I tried to make him say something bitchy about Trinny and Susannah - the British papers have tried to make them rivals for years - but he's not thick, you know.

I told him there is a photo of T & S looking at me as though I was something nasty on the bottom of their shoes.

He said, "Really? But did you like the reaction?"

I said, "Which one's the most awful?" He said, "The thing is, I don't know. I met Trinny once when she came on Celebrity Apprentice and she came up to me and said, 'Gok! I don't hate you at all.' I'm like, 'well, I don't hate you. I don't know you.' But they have no bearing on my life whatsoever."

Perhaps that was the tiniest bit bitchy.

For some reason (more playing it up for effect and to keep himself entertained, I suspect) he decided I didn't like him.

He spent a good bit of the interview analysing the interview. In anyone else this would have driven me nuts, but he was very amusing about doing it and who can blame him for amusing himself?

He says he can get very bored with being interviewed because he gets asked the same things over and over and the main things he's asked are: When did you come out? And did your parents (his mum is English; his dad Chinese) mind? I didn't ask, but the answers are: He was always, rather obviously, gay. And, no.

I say, "What a strange life you're having". But he said, "No, and to be honest with you, it's because that isn't my life, it's my job. And if I think about it too much, I'd have to stop, because it would drive me insane. I woke up at 1 o'clock this morning in a hotel room in a country where I don't know anyone and then I did a radio interview, then I had to go on live television and be funny and informative. And if I think about it like that, I would go bonkers. Anyone would."

Well, but did he go a bit bonkers? He's had counselling.

"No, I think I caught it. I got fame late in life. I was 30. I'd lived enough to develop as a person. I knew what I liked, loved and hated. I'd loved and lost, I'd formed an adult relationship with my family. Now, if I'd been 18, I'd be as mad as Britney."

I say I've read that after his relationship of seven years broke up, he'd go home from his fabulous life and eat Pot Noodles and watch telly. This sounded sad.

"Oh, my God! You're joking, aren't you? I would absolutely love that. I work 100 hours a week. The idea that I can sit around and not have to talk about myself or fashion or people who self-loathe ... To me that's just like a holiday."

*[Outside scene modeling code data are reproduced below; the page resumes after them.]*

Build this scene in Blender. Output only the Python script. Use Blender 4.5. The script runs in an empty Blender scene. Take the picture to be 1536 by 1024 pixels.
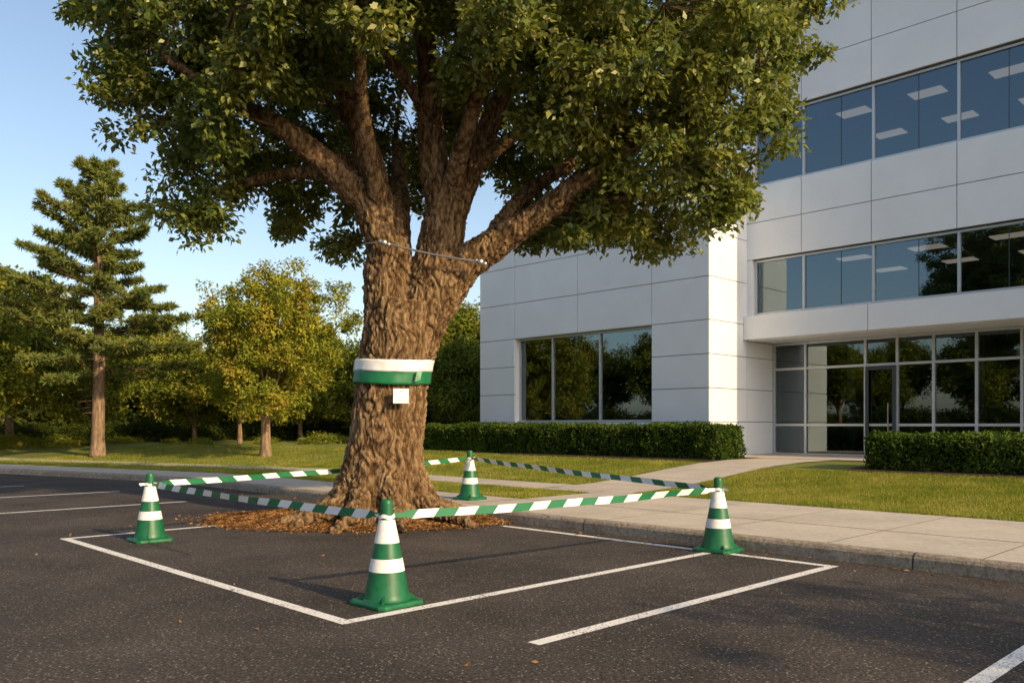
import bpy, math, random
import numpy as np
from mathutils import Vector, noise
random.seed(7)
RS=np.random.RandomState
scene=bpy.context.scene
U=(-0.699,0.715); V=(0.714,0.700)
def P(a,b,z=0.0): return (a*U[0]+b*V[0], a*U[1]+b*V[1], z)
# ------------------------------------------------------------ materials
def mat(name):
    m=bpy.data.materials.new(name); m.use_nodes=True
    nt=m.node_tree; b=nt.nodes['Principled BSDF']
    return m,nt,b
def N(nt,t,**k):
    n=nt.nodes.new(t)
    for a,v in k.items():
        if a in n.inputs.keys(): n.inputs[a].default_value=v
        else: setattr(n,a,v)
    return n
def ramp(nt,stops):
    r=nt.nodes.new('ShaderNodeValToRGB'); e=r.color_ramp.elements
    while len(e)<len(stops): e.new(0.5)
    for i,(p,c) in enumerate(stops):
        e[i].position=p; e[i].color=(c[0],c[1],c[2],1)
    return r
def coords(nt,scale=(1,1,1)):
    tc=nt.nodes.new('ShaderNodeTexCoord'); mp=nt.nodes.new('ShaderNodeMapping')
    mp.inputs['Scale'].default_value=scale
    nt.links.new(tc.outputs['Object'],mp.inputs['Vector']); return mp.outputs['Vector']
def noisemat(name,stops,scale=4,detail=4,rough=0.9,bump=0.3,bdist=0.02,cs=(1,1,1),spec=0.3,scale2=None,amt2=0.5,rgh=0.6):
    m,nt,b=mat(name); v=coords(nt,cs)
    n=N(nt,'ShaderNodeTexNoise'); n.inputs['Scale'].default_value=scale; n.inputs['Detail'].default_value=detail; n.inputs['Roughness'].default_value=rgh
    nt.links.new(v,n.inputs['Vector'])
    r=ramp(nt,stops); nt.links.new(n.outputs['Fac'],r.inputs['Fac']); out=r.outputs['Color']
    if scale2:
        n2=N(nt,'ShaderNodeTexNoise'); n2.inputs['Scale'].default_value=scale2; n2.inputs['Detail'].default_value=3
        nt.links.new(v,n2.inputs['Vector'])
        r2=ramp(nt,[(0.3,(1-amt2,)*3),(0.7,(1,1,1))]); nt.links.new(n2.outputs['Fac'],r2.inputs['Fac'])
        mx=N(nt,'ShaderNodeMixRGB',blend_type='MULTIPLY'); mx.inputs['Fac'].default_value=1
        nt.links.new(out,mx.inputs['Color1']); nt.links.new(r2.outputs['Color'],mx.inputs['Color2']); out=mx.outputs['Color']
    nt.links.new(out,b.inputs['Base Color'])
    b.inputs['Roughness'].default_value=rough; b.inputs['Specular IOR Level'].default_value=spec
    if bump:
        bp=N(nt,'ShaderNodeBump'); bp.inputs['Strength'].default_value=bump; bp.inputs['Distance'].default_value=bdist
        nt.links.new(n.outputs['Fac'],bp.inputs['Height']); nt.links.new(bp.outputs['Normal'],b.inputs['Normal'])
    return m
def plain(name,c,rough=0.5,metal=0,spec=0.5,var=0.12,scale=6,bump=0.0):
    lo=tuple(x*(1-var) for x in c); hi=tuple(min(1,x*(1+var*0.5)) for x in c)
    m=noisemat(name,[(0.3,lo),(0.7,hi)],scale=scale,detail=2,rough=rough,bump=bump,spec=spec,bdist=0.005)
    m.node_tree.nodes['Principled BSDF'].inputs['Metallic'].default_value=metal
    return m
def leafmat(name,cols,trans=0.3,tcol=(0.25,0.28,0.03),gloss=0.0,freq=0.9):
    m,nt,b=mat(name); nt.nodes.remove(b)
    g=N(nt,'ShaderNodeNewGeometry')
    r=ramp(nt,[(i/(len(cols)-1),c) for i,c in enumerate(cols)])
    v=coords(nt); n=N(nt,'ShaderNodeTexNoise'); n.inputs['Scale'].default_value=freq; n.inputs['Detail'].default_value=1
    nt.links.new(v,n.inputs['Vector'])
    ma=N(nt,'ShaderNodeMath',operation='MULTIPLY_ADD'); ma.inputs[1].default_value=0.6; nt.links.new(g.outputs['Random Per Island'],ma.inputs[0])
    mb=N(nt,'ShaderNodeMath',operation='MULTIPLY_ADD'); mb.inputs[1].default_value=1.5; mb.inputs[2].default_value=-0.55
    nt.links.new(n.outputs['Fac'],mb.inputs[0]); nt.links.new(mb.outputs[0],ma.inputs[2])
    nt.links.new(ma.outputs[0],r.inputs['Fac'])
    df=N(nt,'ShaderNodeBsdfDiffuse'); nt.links.new(r.outputs['Color'],df.inputs['Color']); out=df.outputs[0]
    if trans>0:
        t=N(nt,'ShaderNodeBsdfTranslucent')
        mt=N(nt,'ShaderNodeMixRGB',blend_type='MIX'); mt.inputs['Fac'].default_value=0.5; mt.inputs['Color2'].default_value=(*tcol,1)
        nt.links.new(r.outputs['Color'],mt.inputs['Color1']); nt.links.new(mt.outputs['Color'],t.inputs['Color'])
        mx=N(nt,'ShaderNodeMixShader'); mx.inputs['Fac'].default_value=trans
        nt.links.new(out,mx.inputs[1]); nt.links.new(t.outputs[0],mx.inputs[2]); out=mx.outputs[0]
    if gloss>0:
        gl=N(nt,'ShaderNodeBsdfGlossy'); gl.inputs['Roughness'].default_value=.42; gl.inputs[0].default_value=(.9,.9,.8,1)
        mx=N(nt,'ShaderNodeMixShader'); mx.inputs['Fac'].default_value=gloss
        nt.links.new(out,mx.inputs[1]); nt.links.new(gl.outputs[0],mx.inputs[2]); out=mx.outputs[0]
    nt.links.new(out,nt.nodes['Material Output'].inputs['Surface'])
    return m
M={}
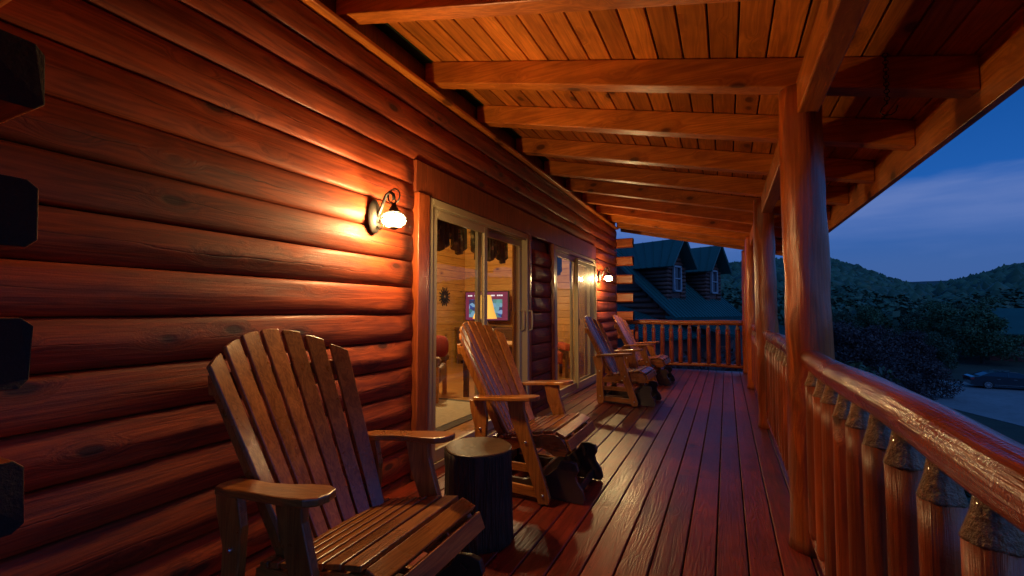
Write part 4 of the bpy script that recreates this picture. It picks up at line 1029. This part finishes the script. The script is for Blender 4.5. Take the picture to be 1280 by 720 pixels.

He is the sanest celeb I've met. He loves his family, and loves talking about them. He has them - mum, dad, sister, brother - tattooed as stick figures on the inside of his right forearm.

He was enormously fat, 127kg, not because he was unhappy, but because he liked eating (and still does: he's had two breakfasts today.) His dad's thin but the rest are big. He says, in his family, everything revolves around food.

He's a workaholic control freak but he says what he most likes doing is pleasing people and making cups of tea for them and buying presents and I believe him.

He is, as I say, clever. So he had probably figured out that I might have arrived thinking he would be a bit silly: all that camp bouncing about calling people "gorgeous".

I might have. I left thinking he was, and smart and generous - and, oh all right, gorgeous.

But there was no way he was getting my kit off.